I have been to Sedona. When I lived in Phoenix what seems like 1200 years ago my friends/roommates and I took my Mom when she visited up to the site of the vortexes. I felt nothing. It was beautiful, sure, all the wide-ranging vistas and the immaculate Chapel of Holy Cross, but I will confess that I never felt the spirit stirring within me. And I think I know the reason - it is because April 29 is my own spiritual hot tub without the water.
It was the summer of 1993, of course, when I encountered Daniel Day Lewis as the heroic Hawkeye in “Last of the Mohicans” on the same TV in that same basement and felt my life change for better or worse (probably worse).
It was the spring of 1995 when I finally decided to go and see this “Pulp Fiction” everyone was talking about and became entranced with this Mia Wallace – the character, of course, and the actress, sure, but mostly the………performance.
These were the three most vital elements of my indoctrination to the visual arts. “Seinfeld” showed me what was funny – or, more accurately, what I considered to be funny.
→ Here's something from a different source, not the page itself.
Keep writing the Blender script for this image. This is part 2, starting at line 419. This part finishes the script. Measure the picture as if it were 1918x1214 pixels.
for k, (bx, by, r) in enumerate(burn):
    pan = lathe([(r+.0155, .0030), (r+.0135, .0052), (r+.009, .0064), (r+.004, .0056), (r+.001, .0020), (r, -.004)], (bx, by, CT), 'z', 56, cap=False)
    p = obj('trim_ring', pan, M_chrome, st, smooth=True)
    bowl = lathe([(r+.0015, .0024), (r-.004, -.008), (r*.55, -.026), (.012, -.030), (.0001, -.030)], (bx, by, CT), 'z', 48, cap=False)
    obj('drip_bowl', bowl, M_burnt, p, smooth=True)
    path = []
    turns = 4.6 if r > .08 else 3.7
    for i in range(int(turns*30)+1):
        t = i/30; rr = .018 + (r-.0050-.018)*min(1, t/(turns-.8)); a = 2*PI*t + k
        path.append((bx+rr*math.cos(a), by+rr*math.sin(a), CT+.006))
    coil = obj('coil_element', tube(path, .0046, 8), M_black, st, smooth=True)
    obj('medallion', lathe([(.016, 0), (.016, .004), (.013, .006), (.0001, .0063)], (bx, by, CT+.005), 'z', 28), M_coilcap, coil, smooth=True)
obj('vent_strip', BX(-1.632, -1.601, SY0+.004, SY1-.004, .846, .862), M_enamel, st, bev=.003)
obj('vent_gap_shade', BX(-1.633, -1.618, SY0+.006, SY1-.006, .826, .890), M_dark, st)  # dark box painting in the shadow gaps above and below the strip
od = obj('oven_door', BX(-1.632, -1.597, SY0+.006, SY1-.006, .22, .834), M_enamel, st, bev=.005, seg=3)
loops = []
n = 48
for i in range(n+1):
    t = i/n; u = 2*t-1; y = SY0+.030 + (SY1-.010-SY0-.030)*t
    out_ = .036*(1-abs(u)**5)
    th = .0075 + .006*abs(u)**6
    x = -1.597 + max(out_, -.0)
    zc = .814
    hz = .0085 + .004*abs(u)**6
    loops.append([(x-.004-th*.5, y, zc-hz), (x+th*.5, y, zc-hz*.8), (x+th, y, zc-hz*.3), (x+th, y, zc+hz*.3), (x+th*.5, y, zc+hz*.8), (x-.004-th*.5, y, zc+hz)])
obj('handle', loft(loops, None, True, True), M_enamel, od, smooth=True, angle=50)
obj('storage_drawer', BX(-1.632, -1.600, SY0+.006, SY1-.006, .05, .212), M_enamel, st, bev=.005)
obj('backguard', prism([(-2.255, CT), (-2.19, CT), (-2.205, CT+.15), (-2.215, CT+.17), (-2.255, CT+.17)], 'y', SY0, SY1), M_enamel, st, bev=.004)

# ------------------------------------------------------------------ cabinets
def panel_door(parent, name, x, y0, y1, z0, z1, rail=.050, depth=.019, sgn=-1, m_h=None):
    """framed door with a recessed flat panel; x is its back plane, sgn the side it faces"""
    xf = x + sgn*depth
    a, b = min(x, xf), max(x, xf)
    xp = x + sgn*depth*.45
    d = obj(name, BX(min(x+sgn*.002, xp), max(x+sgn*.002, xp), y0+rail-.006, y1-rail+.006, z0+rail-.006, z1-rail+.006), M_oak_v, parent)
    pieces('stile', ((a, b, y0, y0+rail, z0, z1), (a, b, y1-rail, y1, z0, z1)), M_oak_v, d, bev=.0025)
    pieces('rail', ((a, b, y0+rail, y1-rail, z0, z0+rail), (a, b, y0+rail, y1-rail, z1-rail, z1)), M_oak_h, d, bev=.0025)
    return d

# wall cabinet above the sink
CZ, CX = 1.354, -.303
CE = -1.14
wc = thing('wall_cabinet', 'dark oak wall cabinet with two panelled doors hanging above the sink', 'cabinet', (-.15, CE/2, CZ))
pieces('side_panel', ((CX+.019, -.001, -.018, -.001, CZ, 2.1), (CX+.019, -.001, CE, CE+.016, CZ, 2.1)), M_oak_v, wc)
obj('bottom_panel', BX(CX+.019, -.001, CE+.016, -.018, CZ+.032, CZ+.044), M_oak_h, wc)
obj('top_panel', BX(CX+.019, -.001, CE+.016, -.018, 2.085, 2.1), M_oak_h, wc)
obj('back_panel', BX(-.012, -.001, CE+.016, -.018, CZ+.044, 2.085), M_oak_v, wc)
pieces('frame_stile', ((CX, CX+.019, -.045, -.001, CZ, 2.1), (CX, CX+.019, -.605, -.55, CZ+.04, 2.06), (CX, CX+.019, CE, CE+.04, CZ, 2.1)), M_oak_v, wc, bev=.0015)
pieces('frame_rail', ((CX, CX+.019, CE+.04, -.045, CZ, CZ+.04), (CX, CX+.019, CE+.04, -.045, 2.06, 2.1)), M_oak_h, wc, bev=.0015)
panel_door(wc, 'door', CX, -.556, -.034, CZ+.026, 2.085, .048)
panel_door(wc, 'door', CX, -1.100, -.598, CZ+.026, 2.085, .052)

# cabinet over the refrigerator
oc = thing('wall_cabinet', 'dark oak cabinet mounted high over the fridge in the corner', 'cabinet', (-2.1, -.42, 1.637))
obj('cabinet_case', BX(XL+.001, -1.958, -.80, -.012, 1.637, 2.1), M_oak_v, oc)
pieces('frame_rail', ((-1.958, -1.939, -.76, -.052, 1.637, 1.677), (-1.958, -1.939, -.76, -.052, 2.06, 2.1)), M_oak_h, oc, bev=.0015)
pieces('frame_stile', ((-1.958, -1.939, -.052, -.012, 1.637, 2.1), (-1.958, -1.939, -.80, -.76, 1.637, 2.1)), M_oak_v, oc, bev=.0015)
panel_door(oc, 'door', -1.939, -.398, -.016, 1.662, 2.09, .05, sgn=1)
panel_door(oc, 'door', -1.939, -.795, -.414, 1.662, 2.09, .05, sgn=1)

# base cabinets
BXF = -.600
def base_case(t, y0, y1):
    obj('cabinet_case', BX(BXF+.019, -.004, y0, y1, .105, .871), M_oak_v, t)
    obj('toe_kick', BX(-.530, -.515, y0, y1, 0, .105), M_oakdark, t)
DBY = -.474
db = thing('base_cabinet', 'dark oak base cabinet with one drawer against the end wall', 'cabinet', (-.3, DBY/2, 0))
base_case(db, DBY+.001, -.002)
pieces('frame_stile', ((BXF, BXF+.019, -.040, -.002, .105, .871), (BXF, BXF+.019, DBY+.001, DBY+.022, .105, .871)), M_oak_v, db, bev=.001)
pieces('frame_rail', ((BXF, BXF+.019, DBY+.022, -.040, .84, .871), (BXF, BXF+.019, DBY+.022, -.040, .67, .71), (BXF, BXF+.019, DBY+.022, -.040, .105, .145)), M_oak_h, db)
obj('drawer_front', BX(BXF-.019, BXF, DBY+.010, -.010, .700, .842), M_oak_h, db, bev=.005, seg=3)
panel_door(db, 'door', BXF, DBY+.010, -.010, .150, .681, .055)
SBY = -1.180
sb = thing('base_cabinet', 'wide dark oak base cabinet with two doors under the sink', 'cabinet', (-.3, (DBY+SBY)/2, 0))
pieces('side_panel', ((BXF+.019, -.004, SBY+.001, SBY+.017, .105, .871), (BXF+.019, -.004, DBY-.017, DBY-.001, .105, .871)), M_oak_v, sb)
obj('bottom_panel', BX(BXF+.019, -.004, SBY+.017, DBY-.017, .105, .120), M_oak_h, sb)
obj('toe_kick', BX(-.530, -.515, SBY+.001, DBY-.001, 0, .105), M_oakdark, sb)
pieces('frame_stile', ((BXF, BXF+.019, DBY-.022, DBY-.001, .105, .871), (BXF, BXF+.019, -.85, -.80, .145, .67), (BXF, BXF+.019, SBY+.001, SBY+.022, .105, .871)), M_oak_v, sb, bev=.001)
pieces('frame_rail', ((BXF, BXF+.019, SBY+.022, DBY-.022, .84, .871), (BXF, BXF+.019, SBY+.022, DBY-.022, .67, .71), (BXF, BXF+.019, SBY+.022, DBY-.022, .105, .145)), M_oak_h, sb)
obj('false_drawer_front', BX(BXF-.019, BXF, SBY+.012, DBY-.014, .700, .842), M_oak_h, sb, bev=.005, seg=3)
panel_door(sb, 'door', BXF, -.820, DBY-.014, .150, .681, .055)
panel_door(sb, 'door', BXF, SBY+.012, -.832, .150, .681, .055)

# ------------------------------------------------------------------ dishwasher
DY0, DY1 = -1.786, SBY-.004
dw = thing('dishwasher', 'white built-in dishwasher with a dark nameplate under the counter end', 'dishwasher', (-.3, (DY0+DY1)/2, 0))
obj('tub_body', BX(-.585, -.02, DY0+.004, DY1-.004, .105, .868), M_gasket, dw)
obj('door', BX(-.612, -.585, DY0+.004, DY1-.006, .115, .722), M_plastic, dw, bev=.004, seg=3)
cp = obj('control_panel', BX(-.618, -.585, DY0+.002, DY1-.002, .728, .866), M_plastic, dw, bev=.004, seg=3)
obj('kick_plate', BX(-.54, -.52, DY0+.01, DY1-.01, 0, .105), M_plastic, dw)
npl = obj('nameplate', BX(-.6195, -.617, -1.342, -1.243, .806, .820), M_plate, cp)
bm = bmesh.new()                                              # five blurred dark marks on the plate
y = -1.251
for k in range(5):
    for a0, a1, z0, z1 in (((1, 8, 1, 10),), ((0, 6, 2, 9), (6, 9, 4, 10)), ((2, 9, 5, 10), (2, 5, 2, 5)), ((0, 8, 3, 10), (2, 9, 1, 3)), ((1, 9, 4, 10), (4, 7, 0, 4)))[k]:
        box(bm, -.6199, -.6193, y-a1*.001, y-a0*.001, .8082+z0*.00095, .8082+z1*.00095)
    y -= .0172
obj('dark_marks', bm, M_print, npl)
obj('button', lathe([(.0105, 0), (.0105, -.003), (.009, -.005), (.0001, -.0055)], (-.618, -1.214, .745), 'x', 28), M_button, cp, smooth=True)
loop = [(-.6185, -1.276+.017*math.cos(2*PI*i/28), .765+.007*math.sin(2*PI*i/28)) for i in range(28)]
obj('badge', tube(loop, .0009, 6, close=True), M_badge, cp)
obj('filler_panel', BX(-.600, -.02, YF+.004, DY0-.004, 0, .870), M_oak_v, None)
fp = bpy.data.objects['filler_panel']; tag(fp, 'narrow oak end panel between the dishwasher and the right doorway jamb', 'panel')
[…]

Episode after episode there were lines and reactions and situations that made me laugh so hard I would be laying on the floor (literally!) with tears streaming down my face (literally!). I had seen and heard funny things before and I have heard and seen funny things since but “Seinfeld” is my comedy summit, forever and always.
“Last of the Mohicans” made me a devout patron of the cinema even if I did not realize right away that this is what it had done. I had been moved and amazed and overjoyed by other movies and by books and by music but it was “Last of the Mohicans” that made me realize what art was truly capable of and gave me the strongest and most critical push toward the movie zealousness I now inhabit.
Uma Thurman in “Pulp Fiction” made me realize what a performance in a movie could be. As a child raised on certain old-fashioned films of the late 30’s and early 40’s and on 80’s ridiculousness I had never seen an actress/actor doing quite what she was doing – existing in both eras at once. It was never that I was aware that Uma was Mia or that Mia was Uma but up until that point actors and performances were, in my mind, a fusion – I simply could not separate one from the other. Uma as Mia made me realize what could be accomplished by a performer. (“You can get a steak here, daddy-o.” The line is retro but the delivery isn’t retro. That’s what Uma did with Mia.)
So what do these three bits of historical personal business have to do with April 29th being my spiritual hot tub? Simple.
Today is the birthday of Jerry Seinfeld and Daniel Day-Lewis and Uma Thurman.
Now, if you'll excuse me, I need to go meditate.